At first I thought we would have to mark every inheritance as virtual to avoid complex analysis, but actually it's only needed on those classes that inherit from a common one - and even then, we can impose a very simple condition of 'if B and C inherit from A and both have sub-classes, use virtual' without needing to fully discover all diamond patterns in a given graph.

Also, it's not really as heavyweight as I first thought - it just adds an extra indirection on base member lookups, so not a huge cost.

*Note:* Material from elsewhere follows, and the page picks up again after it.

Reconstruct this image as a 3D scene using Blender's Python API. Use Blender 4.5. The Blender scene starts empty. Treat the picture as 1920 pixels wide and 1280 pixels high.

My final concern was a mistaken understanding of implicit conversions. I thought that I had found that, given the standard diamond pattern A < B,C > D, D couldn't be implicitly referenced as A - but I clearly messed up the virtual inheritance when checking before, because it works just fine.

If we do schema subsetting analysis at entity class generation time we can take that into account and handle it fine.

Agreed. That would be a benefit of using an inheritance approach. It would probably make handling optional fields much easier too.

I am wondering whether the constructor approach would hit any issues with "I create a new entity of this type" vs. "I just use a constructor to write this entity on this connection - but please don't create a new entity, I want the same Arcs entity written".

I don't think that would be a problem. The code snippet for Foo_input1 above omitted a bunch of stuff for brevity, including a default no-argument constructor. There would be no ambiguity when slicing an entity as to which is executed.

So I think the conclusion is that inheritance is a good approach for C++, and assuming it's also good for Kotlin we should go with that.

piotrswigon commented 4 years ago

Thank you Myk :)

piotrswigon commented 4 years ago

Good point regarding wasm modules. Let's just limit ourselves to per-particle analysis @alxrsngrtn .

piotrswigon commented 4 years ago

Update: We will focus on the initial issue, which is making anonymous schemas and multi-named schemas working. The follow up problem of reflecting the tap lattice will be handled at a later stage.

@mykmartin may have some update on the latter problem.